Similarly to decision tree based approaches, associative classification exploits pruning techniques (a) to deal with the problem of combinatorial explosion of the solution set and (b) to improve the accuracy in classification. While a pruning technique in case (a) aims at reducing the size of the rule set without affecting its accuracy, in case (b) pruning aims at removing those rules that can decrease classification accuracy, because introducing noise and overfitting.
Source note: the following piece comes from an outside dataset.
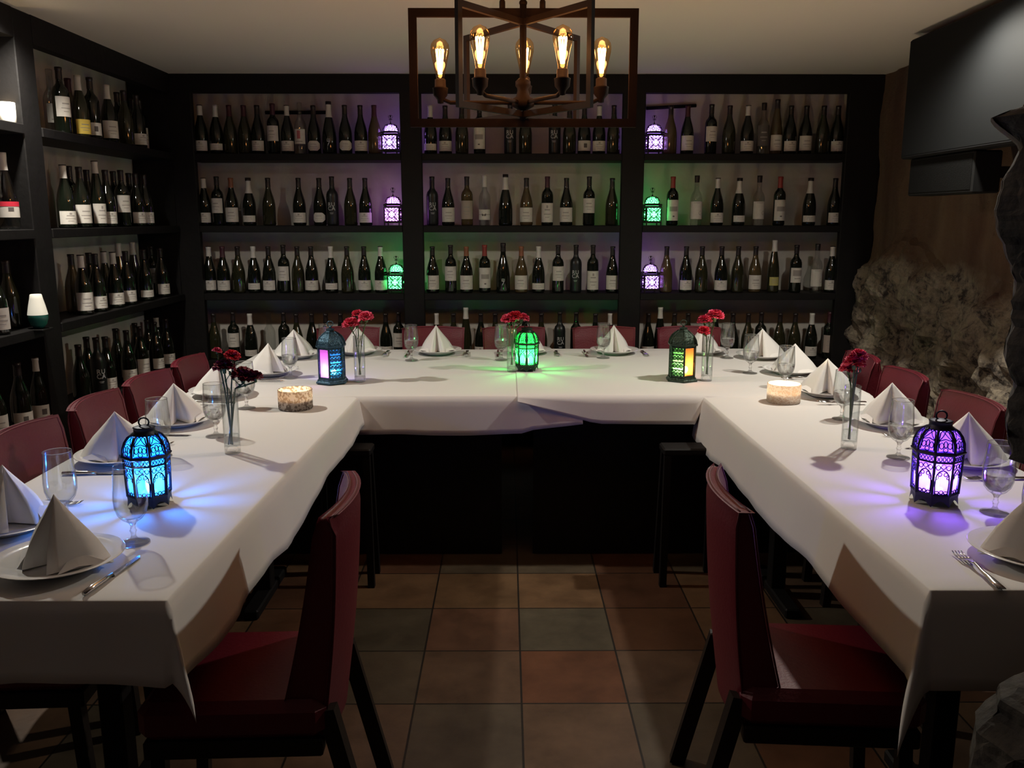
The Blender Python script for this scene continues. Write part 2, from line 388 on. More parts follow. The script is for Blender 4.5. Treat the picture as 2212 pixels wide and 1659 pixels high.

So far, associative classification mainly exploited ad hoc versions of pruning methods previously proposed in decision tree based classification (Esposito, Malerba, & Semeraro, 1997) or high quality measures proposed for association rule selection (Tan, Kumar, & Srivastava, 2002). Significant improvements in classification accuracy have been obtained by slight modifications of the same pruning methods, and different combinations of them (Arunasalam & Chawla, 2006; Baralis & Paolo, 2002; Baralis, Chiusano, & Garza, 2008; Dong, Zhang, Wong, & Li, 1999; Li, Han, & Pei, 2001; Liu, Hsu, & Ma, 1998; Liu, Ma, & Wong, 2000; Thabtah, Cowling, & Peng, 2004; Wang & Karypis, 2005; Wang, Zhou, & He, 2000; Yin & Han, 2003). However, to the best of our knowledge, the specific contribution of the different techniques has never been investigated. Thabtah (2007) surveys the existing associative classification methods and the pruning techniques used by them. Differently from (Thabtah, 2007), this chapter focuses on the pruning methods used in associative classification, and deeply investigates their theoretical properties and experimentally evaluates their effects. Because of the increasing relevance of associative classification, we believe that a systematic and experimental analysis of the effects of rule pruning in this context can be beneficial. A similar analysis concerning the effects of pruning in decision tree based classification was presented in (Esposito, Malerba, & Semeraro, 1997).